Instruction: Copy only this range: the line with "c = g.mix(g.math('MULTIPLY', k, amt), c, col)" through the final line of the material, inclusive at both ends.

Data shown:

>>

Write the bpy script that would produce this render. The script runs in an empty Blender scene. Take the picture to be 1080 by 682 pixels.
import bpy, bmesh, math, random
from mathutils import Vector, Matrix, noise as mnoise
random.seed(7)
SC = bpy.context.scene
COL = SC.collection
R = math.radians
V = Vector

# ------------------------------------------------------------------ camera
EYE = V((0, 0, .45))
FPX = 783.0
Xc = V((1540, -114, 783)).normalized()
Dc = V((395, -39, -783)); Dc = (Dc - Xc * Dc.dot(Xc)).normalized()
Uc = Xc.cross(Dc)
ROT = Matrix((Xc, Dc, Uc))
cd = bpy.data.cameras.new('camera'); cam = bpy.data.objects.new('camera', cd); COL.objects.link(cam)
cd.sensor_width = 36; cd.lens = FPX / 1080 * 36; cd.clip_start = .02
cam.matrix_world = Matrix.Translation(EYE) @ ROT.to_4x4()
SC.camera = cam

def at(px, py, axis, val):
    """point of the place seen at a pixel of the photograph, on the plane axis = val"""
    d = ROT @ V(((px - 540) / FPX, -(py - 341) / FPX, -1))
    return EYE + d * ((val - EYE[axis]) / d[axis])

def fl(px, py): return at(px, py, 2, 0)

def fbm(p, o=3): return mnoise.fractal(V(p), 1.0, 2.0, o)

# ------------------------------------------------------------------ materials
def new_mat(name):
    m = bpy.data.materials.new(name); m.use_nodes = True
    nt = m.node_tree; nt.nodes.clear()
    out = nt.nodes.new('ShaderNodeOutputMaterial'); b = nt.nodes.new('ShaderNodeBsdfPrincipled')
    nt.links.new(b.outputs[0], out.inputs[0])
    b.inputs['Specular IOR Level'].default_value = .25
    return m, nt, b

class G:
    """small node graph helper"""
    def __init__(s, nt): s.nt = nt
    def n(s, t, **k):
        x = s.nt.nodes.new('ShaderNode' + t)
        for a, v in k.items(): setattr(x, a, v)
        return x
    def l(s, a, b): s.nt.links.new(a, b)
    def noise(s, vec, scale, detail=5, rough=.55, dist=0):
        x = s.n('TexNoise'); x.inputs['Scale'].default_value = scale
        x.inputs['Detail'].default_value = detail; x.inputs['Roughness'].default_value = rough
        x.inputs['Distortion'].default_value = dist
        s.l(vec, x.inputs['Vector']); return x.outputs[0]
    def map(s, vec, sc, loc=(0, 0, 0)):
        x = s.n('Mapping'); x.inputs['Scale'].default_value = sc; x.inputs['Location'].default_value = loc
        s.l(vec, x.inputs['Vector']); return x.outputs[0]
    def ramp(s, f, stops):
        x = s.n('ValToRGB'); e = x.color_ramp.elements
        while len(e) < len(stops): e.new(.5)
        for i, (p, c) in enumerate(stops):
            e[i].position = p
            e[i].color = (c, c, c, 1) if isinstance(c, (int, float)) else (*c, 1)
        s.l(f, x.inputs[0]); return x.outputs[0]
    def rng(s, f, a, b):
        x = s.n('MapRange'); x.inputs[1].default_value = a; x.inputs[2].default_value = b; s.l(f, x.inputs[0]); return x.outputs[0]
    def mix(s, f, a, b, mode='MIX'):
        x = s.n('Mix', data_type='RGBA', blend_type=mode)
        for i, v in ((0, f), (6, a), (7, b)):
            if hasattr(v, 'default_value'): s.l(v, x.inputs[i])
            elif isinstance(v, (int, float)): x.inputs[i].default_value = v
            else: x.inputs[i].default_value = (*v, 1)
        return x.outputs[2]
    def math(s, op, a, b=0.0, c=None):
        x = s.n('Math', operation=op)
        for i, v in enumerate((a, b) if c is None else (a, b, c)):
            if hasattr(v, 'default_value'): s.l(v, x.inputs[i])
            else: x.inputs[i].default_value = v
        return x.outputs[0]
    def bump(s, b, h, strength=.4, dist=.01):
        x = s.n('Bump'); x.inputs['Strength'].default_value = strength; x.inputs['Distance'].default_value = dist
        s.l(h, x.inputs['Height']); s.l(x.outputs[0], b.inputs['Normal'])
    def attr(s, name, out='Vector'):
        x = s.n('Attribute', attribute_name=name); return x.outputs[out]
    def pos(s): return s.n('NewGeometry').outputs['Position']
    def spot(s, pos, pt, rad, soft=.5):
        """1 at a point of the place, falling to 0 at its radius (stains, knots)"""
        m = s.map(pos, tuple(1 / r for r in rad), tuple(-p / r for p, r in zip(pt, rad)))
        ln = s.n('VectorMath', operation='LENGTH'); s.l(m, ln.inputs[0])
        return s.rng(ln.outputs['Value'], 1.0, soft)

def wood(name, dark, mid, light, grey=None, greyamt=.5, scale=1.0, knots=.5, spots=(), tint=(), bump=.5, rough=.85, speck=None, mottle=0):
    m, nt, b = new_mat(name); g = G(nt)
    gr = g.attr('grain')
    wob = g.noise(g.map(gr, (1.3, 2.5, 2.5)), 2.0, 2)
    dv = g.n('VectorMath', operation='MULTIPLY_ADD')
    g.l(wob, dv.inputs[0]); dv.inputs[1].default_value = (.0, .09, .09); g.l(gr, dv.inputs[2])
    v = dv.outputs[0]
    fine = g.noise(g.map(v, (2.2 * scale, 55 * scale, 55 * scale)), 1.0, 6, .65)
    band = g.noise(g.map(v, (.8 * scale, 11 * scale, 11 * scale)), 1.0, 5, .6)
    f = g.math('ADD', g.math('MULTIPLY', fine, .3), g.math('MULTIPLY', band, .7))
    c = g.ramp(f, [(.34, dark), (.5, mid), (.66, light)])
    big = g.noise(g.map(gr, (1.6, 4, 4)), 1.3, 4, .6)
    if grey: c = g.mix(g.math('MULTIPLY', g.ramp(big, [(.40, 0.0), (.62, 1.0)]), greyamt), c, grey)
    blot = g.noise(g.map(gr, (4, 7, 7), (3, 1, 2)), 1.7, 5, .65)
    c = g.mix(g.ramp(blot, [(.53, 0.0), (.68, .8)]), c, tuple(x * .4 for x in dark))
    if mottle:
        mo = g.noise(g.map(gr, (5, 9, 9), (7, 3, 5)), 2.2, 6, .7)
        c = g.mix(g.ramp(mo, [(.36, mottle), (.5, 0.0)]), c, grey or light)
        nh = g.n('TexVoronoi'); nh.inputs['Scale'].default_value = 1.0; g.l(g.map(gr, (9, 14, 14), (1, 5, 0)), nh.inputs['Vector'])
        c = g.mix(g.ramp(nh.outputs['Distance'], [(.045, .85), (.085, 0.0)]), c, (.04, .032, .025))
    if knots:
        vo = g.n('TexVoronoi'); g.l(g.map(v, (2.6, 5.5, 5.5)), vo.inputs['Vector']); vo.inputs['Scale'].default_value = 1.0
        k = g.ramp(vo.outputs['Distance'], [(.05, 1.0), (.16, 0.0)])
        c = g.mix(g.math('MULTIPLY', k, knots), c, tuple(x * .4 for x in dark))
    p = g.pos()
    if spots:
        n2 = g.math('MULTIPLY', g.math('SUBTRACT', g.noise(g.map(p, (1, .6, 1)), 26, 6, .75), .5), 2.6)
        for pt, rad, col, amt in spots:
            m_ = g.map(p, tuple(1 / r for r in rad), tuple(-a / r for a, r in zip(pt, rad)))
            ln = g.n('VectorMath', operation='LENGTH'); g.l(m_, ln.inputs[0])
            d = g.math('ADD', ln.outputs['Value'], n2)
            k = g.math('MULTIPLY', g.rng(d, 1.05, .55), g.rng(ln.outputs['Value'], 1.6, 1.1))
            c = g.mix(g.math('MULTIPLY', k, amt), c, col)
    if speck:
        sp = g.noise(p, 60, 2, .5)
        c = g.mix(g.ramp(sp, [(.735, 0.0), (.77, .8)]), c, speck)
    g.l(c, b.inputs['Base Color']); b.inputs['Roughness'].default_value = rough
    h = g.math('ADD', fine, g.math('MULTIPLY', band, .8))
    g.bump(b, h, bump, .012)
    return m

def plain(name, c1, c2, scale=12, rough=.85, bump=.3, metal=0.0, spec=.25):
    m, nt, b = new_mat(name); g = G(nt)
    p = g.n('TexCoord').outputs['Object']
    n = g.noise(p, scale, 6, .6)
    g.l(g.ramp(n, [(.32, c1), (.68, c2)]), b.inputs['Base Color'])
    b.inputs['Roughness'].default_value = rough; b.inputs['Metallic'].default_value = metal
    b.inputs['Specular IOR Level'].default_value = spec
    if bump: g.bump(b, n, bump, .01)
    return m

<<

Task result:
            c = g.mix(g.math('MULTIPLY', k, amt), c, col)
    if speck:
        sp = g.noise(p, 60, 2, .5)
        c = g.mix(g.ramp(sp, [(.735, 0.0), (.77, .8)]), c, speck)
    g.l(c, b.inputs['Base Color']); b.inputs['Roughness'].default_value = rough
    h = g.math('ADD', fine, g.math('MULTIPLY', band, .8))
    g.bump(b, h, bump, .012)
    return m

def plain(name, c1, c2, scale=12, rough=.85, bump=.3, metal=0.0, spec=.25):
    m, nt, b = new_mat(name); g = G(nt)
    p = g.n('TexCoord').outputs['Object']
    n = g.noise(p, scale, 6, .6)
    g.l(g.ramp(n, [(.32, c1), (.68, c2)]), b.inputs['Base Color'])
    b.inputs['Roughness'].default_value = rough; b.inputs['Metallic'].default_value = metal
    b.inputs['Specular IOR Level'].default_value = spec
    if bump: g.bump(b, n, bump, .01)
    return m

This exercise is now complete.